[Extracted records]
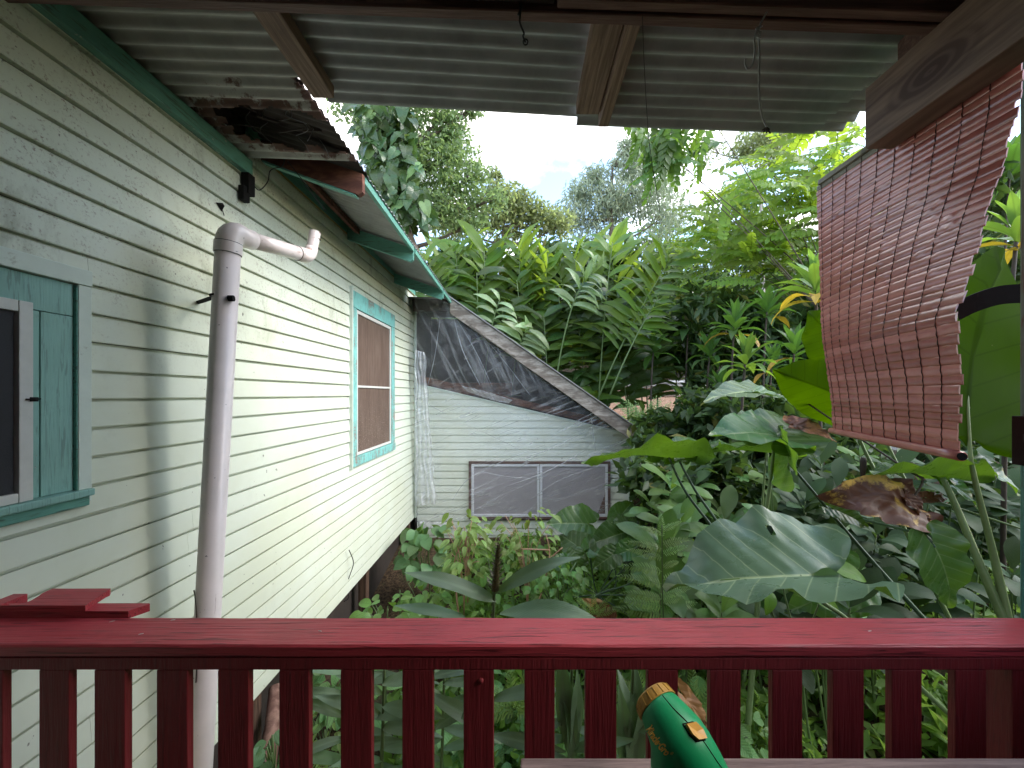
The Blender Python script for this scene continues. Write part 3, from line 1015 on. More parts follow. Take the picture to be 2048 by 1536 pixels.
ye = 2.83
while ye < 6.3:
    y2 = min(ye + 0.86, 6.32)
    corr_sheet('roof_sheet', M['sheet_eave'], house, -2.35, EX + random.uniform(-0.005, 0.012), ye, y2 + 0.03,
               lambda x, y, k=(ye * 7) % 1 * 0.003: eave_z(x, y) + 0.012 + k, 0.068, 0.009, 0.003, 4, 8)
    ye = y2
    if y2 >= 6.32: break
# upper part of the roof over the porch end: dark underside above the rotten sheet, then the slope to a ridge
corr_sheet('roof_sheet', M['dark_wood'], house, -2.35, EX + 0.02, -2.6, 2.86, lambda x, y: eave_z(x, 2.83) + 0.010, 0.068, 0.009, 0.003, 4, 6)
MB().add([(-2.34, -2.6, 1.99), (-2.34, 6.8, 1.93), (-5.4, 6.8, 2.95), (-5.4, -2.6, 3.0)], [(0, 1, 2, 3)]).build('roof_slope', M['sheet_eave'], house)
MB().add([(-8.4, -2.6, 1.99), (-8.4, 6.8, 1.93), (-5.4, 6.8, 2.955), (-5.4, -2.6, 3.005)], [(0, 1, 2, 3)]).build('roof_slope', M['sheet_eave'], house)
MB().box(-8.3, WX - 0.101, YH1 - 0.1, YH1 - 0.003, WB, 1.92).build('wall_panel', M['dark_wood'], house)
MB().box(-8.3, WX - 0.101, YH0, YH1 - 0.11, WB - 0.12, WB - 0.01).build('floor_deck', M['dark_wood'], house)
MB().box(-2.22, -2.12, YH0, 6.8, -3.1, WB - 0.13).build('underfloor_dark_panel', M['dark_wood'], house)  # dark sheet standing in for the black shade under the house
MB().box(-5.0, WX - 0.03, 6.9, 7.0, -3.1, -1.9).build('underfloor_dark_panel', M['dark_wood'], house)

# rafter tails
for (y, mat, tail, lab) in ((2.80, M['rot_wood'], EX + 0.005, 'rotten brown rafter tail'), (4.17, M['green_trim_x'], EX - 0.02, None), (5.68, M['green_trim_x'], EX - 0.01, None)):
    zt = lambda x: eave_z(x, y) - 0.014
    d = 0.145 if y > 3 else 0.155
    pr = [(WX + 0.032, zt(WX) - 0.005), (tail, zt(tail)), (tail, zt(tail) - d + 0.025), (tail - 0.03, zt(tail) - d + 0.004), (WX + 0.032, zt(WX) - d)]
    r_ = MB().prism(pr, 'Y', y - 0.022, y + 0.022).build('rafter_tail', mat, house, label=lab)
    if y < 3:
        # green strip still painted along the lower edge, chipped end paint
        MB().prism([(WX + 0.04, zt(WX) - d - 0.012), (tail - 0.05, zt(tail) - d - 0.006), (tail - 0.05, zt(tail) - d + 0.004), (WX + 0.04, zt(WX) - d + 0.002)], 'Y', y - 0.024, y + 0.03).build('painted_strip', M['green_trim_x'], house)
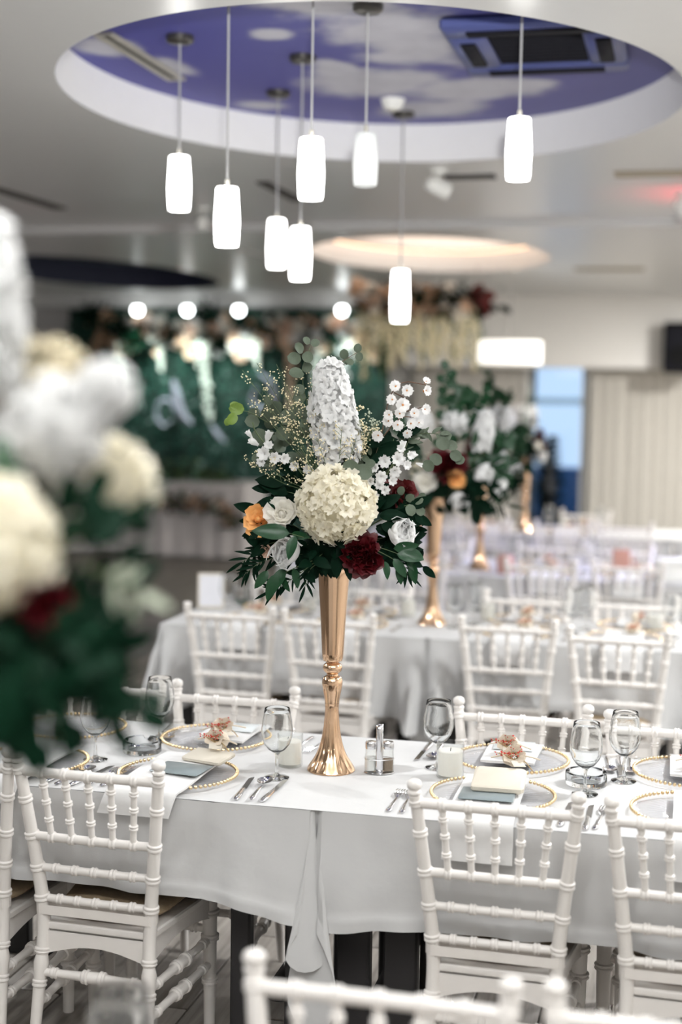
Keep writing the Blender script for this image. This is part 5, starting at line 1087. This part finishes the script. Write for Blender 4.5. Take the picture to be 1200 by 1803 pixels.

-- Task description --
Identify all lines in the records above with the word "pixels".

-- Worked answer --
The Blender Python script for this scene continues. Write part 3, from line 1015 on. More parts follow. Take the picture to be 2048 by 1536 pixels.
Keep writing the Blender script for this image. This is part 5, starting at line 1087. This part finishes the script. Write for Blender 4.5. Take the picture to be 1200 by 1803 pixels.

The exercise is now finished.